Öğretmen kavramı, bilgiye sahip olan anlamında üst bir otorite şeklinde tepeden otoriter tarzda öğretmeyi ifade eden bir anlamı barındırmaktadır. Eğitim, bir emir-komuta faaliyeti değildir. Öğretmen, bilgileri etrafına talim ve emirler yoluyla empoze eden bir kumandan değildir. Öğretmenlik, bilgiye sahip üst bir komuta merkezi değildir. Öğretmenlik, en doğal insani ilişkiyi gerçekleştirmeyi amaçlayan insanın kendisi olma halidir. Öğretmen, eşitlik, paylaşım ve birikim oluşturma temelinde diğer insanlarla birlikte öğrenmeyi, bilgi oluşturmayı ve birbirinin dünyalarına yollar açmayı başaran kişidir. Öğretmen, diğer insanlardan ve kainattan sürekli olarak öğrenmeyi öğrenen kişidir. Öğretmenliğin esası, öğreten değil, öğrenen olmaktır. Öğrenen öğretmene duyduğumuz ihtiyaç, öğreten öğretmene duyduğumuz ihtiyaçtan daha fazladır. Öğreten öğretmen, donuk, durağan ve cansız öğretmendir. Toplumun büyük bölümü, öğreten öğretmeni başarılı olarak değerlendirirken, öğrenen öğretmenin nasıl gerçekleştirileceği konusunu ise pek düşünmemektedir.

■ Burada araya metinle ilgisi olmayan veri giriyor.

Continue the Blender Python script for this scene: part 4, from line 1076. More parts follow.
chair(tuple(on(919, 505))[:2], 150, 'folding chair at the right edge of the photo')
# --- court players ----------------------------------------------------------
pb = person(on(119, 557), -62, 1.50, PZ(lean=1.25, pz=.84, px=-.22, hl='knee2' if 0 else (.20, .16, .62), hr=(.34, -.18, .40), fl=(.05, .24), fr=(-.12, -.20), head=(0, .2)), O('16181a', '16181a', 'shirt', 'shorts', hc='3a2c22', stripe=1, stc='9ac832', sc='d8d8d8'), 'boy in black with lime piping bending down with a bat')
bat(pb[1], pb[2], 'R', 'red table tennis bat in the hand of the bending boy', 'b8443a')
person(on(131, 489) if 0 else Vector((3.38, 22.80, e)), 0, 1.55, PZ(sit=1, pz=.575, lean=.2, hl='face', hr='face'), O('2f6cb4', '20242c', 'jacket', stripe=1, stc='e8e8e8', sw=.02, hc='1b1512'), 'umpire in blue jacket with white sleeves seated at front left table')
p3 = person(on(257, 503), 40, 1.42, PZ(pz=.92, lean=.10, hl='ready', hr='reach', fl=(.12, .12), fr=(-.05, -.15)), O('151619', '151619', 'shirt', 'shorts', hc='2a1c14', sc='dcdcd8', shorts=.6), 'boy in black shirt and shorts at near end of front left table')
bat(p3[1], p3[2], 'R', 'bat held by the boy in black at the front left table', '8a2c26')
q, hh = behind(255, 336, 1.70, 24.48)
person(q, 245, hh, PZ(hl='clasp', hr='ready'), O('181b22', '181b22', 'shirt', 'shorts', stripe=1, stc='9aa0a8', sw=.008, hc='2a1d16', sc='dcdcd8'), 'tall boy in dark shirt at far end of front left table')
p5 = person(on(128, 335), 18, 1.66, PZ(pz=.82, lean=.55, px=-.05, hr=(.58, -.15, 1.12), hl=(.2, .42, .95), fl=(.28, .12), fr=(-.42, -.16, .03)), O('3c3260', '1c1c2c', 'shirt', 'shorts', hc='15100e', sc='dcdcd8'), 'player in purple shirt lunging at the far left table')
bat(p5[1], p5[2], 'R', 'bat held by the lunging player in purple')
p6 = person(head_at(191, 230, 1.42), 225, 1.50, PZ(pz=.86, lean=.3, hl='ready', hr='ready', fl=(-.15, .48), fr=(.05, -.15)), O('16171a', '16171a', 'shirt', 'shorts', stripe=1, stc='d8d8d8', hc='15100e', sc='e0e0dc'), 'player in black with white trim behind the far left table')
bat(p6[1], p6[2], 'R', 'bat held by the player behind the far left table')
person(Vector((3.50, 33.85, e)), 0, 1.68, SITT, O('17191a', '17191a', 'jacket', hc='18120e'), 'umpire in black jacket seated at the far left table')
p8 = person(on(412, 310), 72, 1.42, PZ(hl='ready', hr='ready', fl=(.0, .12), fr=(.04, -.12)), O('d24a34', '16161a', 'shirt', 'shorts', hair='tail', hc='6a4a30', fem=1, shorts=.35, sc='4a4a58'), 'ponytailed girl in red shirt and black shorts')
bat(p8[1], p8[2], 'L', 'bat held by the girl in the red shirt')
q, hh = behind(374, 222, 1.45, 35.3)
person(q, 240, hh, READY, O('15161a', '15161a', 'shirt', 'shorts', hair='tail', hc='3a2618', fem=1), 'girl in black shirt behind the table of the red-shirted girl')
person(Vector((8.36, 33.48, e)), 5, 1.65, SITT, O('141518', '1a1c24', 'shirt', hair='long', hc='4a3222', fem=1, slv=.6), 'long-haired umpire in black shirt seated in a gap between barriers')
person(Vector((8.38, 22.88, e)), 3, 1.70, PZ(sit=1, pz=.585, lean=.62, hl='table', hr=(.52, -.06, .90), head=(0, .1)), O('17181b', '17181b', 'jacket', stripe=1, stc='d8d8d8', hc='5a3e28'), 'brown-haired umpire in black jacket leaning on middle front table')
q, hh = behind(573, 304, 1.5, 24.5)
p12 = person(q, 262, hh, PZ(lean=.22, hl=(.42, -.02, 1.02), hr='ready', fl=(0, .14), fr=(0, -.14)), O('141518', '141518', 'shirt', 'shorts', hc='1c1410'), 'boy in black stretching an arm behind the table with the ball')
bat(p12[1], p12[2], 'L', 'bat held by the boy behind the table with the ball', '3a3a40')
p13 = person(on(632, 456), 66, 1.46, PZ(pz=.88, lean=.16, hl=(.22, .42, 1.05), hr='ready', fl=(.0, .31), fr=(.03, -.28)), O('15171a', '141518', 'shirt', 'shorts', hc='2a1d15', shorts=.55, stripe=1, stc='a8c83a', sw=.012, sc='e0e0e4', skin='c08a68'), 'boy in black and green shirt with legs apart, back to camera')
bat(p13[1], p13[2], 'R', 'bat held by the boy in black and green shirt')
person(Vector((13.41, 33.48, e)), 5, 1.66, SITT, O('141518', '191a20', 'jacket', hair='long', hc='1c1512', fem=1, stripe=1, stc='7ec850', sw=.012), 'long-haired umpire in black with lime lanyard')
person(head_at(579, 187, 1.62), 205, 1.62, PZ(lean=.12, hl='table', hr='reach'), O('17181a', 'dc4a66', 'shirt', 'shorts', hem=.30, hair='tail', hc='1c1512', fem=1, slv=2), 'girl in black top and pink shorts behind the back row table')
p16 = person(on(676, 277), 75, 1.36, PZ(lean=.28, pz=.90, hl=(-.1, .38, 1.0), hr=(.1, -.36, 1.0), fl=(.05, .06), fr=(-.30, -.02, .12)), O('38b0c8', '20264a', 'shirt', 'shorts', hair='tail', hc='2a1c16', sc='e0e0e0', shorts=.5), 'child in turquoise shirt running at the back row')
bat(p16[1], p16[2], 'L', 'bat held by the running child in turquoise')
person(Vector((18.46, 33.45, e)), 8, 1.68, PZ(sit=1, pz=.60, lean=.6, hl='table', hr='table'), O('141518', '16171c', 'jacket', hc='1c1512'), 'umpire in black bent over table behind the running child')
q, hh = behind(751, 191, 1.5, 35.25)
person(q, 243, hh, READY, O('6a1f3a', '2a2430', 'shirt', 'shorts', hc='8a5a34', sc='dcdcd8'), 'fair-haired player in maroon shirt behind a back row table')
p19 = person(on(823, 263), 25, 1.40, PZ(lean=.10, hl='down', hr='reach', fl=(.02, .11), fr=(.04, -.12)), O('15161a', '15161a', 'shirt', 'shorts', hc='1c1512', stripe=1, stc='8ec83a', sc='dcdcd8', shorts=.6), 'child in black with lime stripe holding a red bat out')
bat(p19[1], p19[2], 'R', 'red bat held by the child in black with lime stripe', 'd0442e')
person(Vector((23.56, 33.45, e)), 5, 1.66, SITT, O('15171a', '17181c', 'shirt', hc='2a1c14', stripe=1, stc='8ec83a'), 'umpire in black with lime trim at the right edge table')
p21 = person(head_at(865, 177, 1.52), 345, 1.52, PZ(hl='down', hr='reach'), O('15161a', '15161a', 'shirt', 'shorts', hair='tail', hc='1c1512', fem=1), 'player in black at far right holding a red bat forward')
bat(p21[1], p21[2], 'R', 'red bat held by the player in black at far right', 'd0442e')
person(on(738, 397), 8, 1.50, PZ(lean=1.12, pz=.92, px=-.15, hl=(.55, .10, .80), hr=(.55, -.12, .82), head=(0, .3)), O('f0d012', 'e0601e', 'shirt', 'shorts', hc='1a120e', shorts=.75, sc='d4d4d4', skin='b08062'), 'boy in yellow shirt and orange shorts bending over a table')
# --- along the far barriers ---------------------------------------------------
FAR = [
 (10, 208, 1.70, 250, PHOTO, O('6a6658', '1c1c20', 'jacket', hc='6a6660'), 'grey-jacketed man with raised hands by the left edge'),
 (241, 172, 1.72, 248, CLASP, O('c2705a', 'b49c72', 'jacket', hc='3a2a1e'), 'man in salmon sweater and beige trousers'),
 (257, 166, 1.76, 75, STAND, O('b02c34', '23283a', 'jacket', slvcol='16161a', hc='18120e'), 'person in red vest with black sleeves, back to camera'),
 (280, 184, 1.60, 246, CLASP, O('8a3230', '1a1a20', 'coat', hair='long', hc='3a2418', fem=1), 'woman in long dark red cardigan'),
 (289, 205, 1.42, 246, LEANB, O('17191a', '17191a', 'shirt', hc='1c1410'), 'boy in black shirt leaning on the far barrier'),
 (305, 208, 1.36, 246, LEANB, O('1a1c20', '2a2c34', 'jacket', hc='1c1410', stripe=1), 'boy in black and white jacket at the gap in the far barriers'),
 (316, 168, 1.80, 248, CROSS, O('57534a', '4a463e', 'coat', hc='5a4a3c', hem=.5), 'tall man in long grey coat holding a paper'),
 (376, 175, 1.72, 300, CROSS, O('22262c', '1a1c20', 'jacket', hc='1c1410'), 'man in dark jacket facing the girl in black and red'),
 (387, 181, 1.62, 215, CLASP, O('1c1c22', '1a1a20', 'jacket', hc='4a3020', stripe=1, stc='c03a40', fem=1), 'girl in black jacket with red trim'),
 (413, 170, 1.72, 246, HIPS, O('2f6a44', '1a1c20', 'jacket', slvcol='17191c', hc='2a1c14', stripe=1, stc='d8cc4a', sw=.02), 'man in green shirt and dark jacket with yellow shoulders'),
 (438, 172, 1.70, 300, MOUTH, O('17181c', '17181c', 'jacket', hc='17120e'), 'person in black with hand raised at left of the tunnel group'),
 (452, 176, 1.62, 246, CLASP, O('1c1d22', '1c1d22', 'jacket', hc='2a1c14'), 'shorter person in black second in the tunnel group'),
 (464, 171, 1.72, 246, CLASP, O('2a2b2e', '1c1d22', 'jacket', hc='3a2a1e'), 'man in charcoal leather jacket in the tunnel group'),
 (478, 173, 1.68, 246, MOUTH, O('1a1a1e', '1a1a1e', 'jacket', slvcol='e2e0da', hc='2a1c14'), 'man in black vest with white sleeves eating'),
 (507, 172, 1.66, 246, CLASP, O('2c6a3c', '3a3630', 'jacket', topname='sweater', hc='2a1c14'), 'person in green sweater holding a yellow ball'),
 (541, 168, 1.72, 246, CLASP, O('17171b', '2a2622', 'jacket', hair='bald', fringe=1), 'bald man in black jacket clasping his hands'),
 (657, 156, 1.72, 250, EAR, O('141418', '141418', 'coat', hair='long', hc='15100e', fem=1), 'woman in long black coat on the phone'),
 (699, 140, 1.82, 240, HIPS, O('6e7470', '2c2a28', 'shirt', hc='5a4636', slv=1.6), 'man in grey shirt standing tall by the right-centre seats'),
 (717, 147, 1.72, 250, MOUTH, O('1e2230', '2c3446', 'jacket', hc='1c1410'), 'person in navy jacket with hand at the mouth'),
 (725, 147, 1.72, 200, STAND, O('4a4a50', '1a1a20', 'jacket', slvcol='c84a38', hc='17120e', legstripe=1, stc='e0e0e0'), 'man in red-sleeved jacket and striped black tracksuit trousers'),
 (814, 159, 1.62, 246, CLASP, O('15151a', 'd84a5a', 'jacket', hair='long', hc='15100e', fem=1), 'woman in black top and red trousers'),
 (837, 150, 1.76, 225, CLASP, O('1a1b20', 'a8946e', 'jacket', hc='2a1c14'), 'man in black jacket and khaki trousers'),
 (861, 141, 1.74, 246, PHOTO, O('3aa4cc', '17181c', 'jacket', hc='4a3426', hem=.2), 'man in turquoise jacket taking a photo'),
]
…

Öğretmen, canlı olan insanlarla ilişki içinde olmalıdır. Öğretmen, canlı ve hayat dolu olanı araştırmalı, öğrenmeli ve paylaşmalıdır. Eğitim, hayat sahibi olanların hayatı her yönüyle yaşamaları, öğrenmeleri ve zenginleştirmeleri faaliyetidir. Eğitim, hiçbir şekilde ölülerin felsefesiyle ilgilenmez. Eğitim, hayat sahibi olanların tecrübesi ve pratiğidir. Öğretmen için en temel soru, hayatın sahici anlamda nasıl yaşamaya değer olduğunu diğer insanlarla birlikte keşfetme, anlama, yorumlama ve değiştirmenin yollarını ve imkanlarını bulmaktır. Eğitimin amacı hayatın etrafında sahici bir insani kültür oluşturmaktır. Ölümü, ölüyü, yıkımı, şiddeti, kabalığı ve saldırganlığı besleyen ölüm kültürünü besleyen her türlü düşünce, tutum, değer, inanç ve yapı, eğitimin, öğretmenin ve insanın karşısındadır. Öğretmen, insanı ve hayatı korumanın, yüceltmenin ve geliştirmenin yollarını eğitim tecrübesi içinde keşfetmeli, paylaşmalı ve bu konuda insani birikimin oluşturulmasına katkı sunma sorumluluğuyla hareket etmelidir.
Eğitimin başında, ortasında ve ilerlemesinde insan vardır. Öğretmen, insanla ben-sen ilişkisi anlamında sahici muhataplık ve ortaklık ilişkisi kurmayı başaran kişidir. Onur ve özgürlük sahibi bir varlık olarak insan, kendisine değer verilmesini ve saygı duyulmasını ister. Öğretmen, eğitim ve sosyal faaliyetler içinde kendisinin değerli olduğunun fark edilmesini ister. Kendisini değerli ve özel hisseden öğretmen, diğer insanların birbirlerine nasıl saygı duyacaklarına, hayatı birlikte nasıl kucaklayacaklarına daha fazla katkı sunmaya kendisini daha fazla motive ve mobilize edecektir. Öğrenen öğretmen, motive ve mobilize olan öğretmedir.